Luddite Bicentenary and Luddite Song

Alerted today that this year – and the next two – is the bicentenary of the great Luddite movement. Still much maligned as backwards-looking, anti-progressive, and if I may be permitted an anarchronism, ‘technophobic’, it is important to remember these workers in their full richness – their bravery, intelligence, despair and suffering –  against such easy dismissals. So many thanks to the Luddite Bicentenary Blog for bringing this anniversary to my attention, and for continuing the never-ending task of rescuing them “from the enormous condescension of posterity”, as E.P. Thompson put it.

Through that blog I found that Birkbeck are holding a free one-day conference in London, to discuss not only the Luddites, but also other opponents of capitalist modernization across the world. Speakers include Peter Linebaugh of London Hanged fame, T.J. Clark once of King Mob, Iain Boal (whose history of enclosure I’m eagerly awaiting), and Amita Baviskar, critic of Indian environmentalism.

Songs are an important historical source, yet without music can read rather drily. Even where a tune is referenced – which may be unfamiliar, or worse lost – to read is not to sing nor to hear. The Luddites had some fine songs in their repertoire, and in remembering them it would be good to give them full voice. So embedded below, the first part of Chumbawamba’s English Rebel Songs, including the Luddite song ‘General Ludd’s Triumph’, which starts at the 6.52 mark. You Tube also hosts part two; a full track listing can be found on Wikipedia. I don’t know if the music is accurate; the Luddites sung it to the tune ‘Poor Jack’, appropriating the work of the patriot and composer of war songs Charles Dibdin. The lyrics below – so you can sing along – were found here.

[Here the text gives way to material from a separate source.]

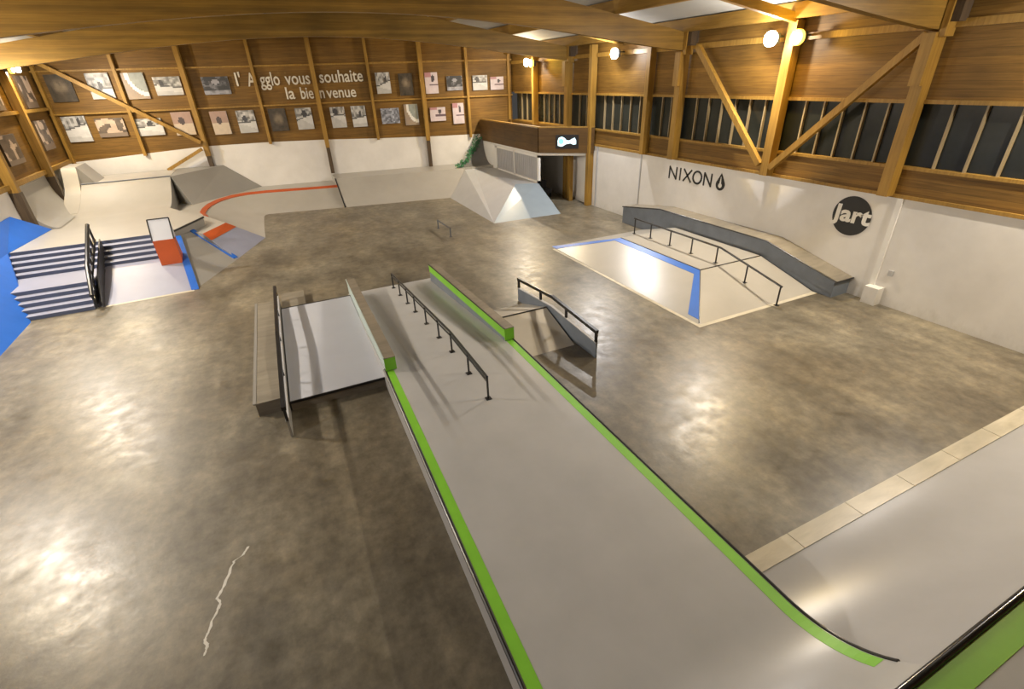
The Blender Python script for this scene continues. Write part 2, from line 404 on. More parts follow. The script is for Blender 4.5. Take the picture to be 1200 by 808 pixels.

For some background on Luddite song, and annotated lyrics, see the fine article by Kevin Binfield, who has compiled an anthology of Luddite writings, selections of which are available via Google Books.

Chant no more your old rhymes about bold Robin Hood,
His feats I but little admire
I will sing the Achievements of General Ludd
Now the Hero of Nottinghamshire
Brave Ludd was to measures of violence unused
Till his sufferings became so severe
That at last to defend his own Interest he rous’d
And for the great work did prepare

Now by force unsubdued, and by threats undismay’d
Death itself can’t his ardour repress
The presence of Armies can’t make him afraid
Nor impede his career of success
Whilst the news of his conquests is spread far and near
How his Enemies take the alarm
His courage, his fortitude, strikes them with fear
For they dread his Omnipotent Arm!

The guilty may fear, but no vengeance he aims
At [the] honest man’s life or Estate
His wrath is entirely confined to wide frames
And to those that old prices abate
These Engines of mischief were sentenced to die
By unanimous vote of the Trade
And Ludd who can all opposition defy
Was the grand Executioner made

And when in the work of destruction employed
He himself to no method confines
By fire and by water he gets them destroyed
For the Elements aid his designs
Whether guarded by Soldiers along the Highway
Or closely secured in the room
He shivers them up both by night and by day
And nothing can soften their doom

He may censure great Ludd’s disrespect for the Laws
Who ne’er for a moment reflects
That foul Imposition alone was the cause
Which produced these unhappy effects
Let the haughty no longer the humble oppress
Then shall Ludd sheath his conquering Sword
His grievances instantly meet with redress
Then peace will be quickly restored

Let the wise and the great lend their aid and advice
Nor e’er their assistance withdraw
Till full fashioned work at the old fashioned price
Is established by Custom and Law
Then the Trade when this arduous contest is o’er
Shall raise in full splendour its head
And colting and cutting and squaring no more
Shall deprive honest workmen of bread.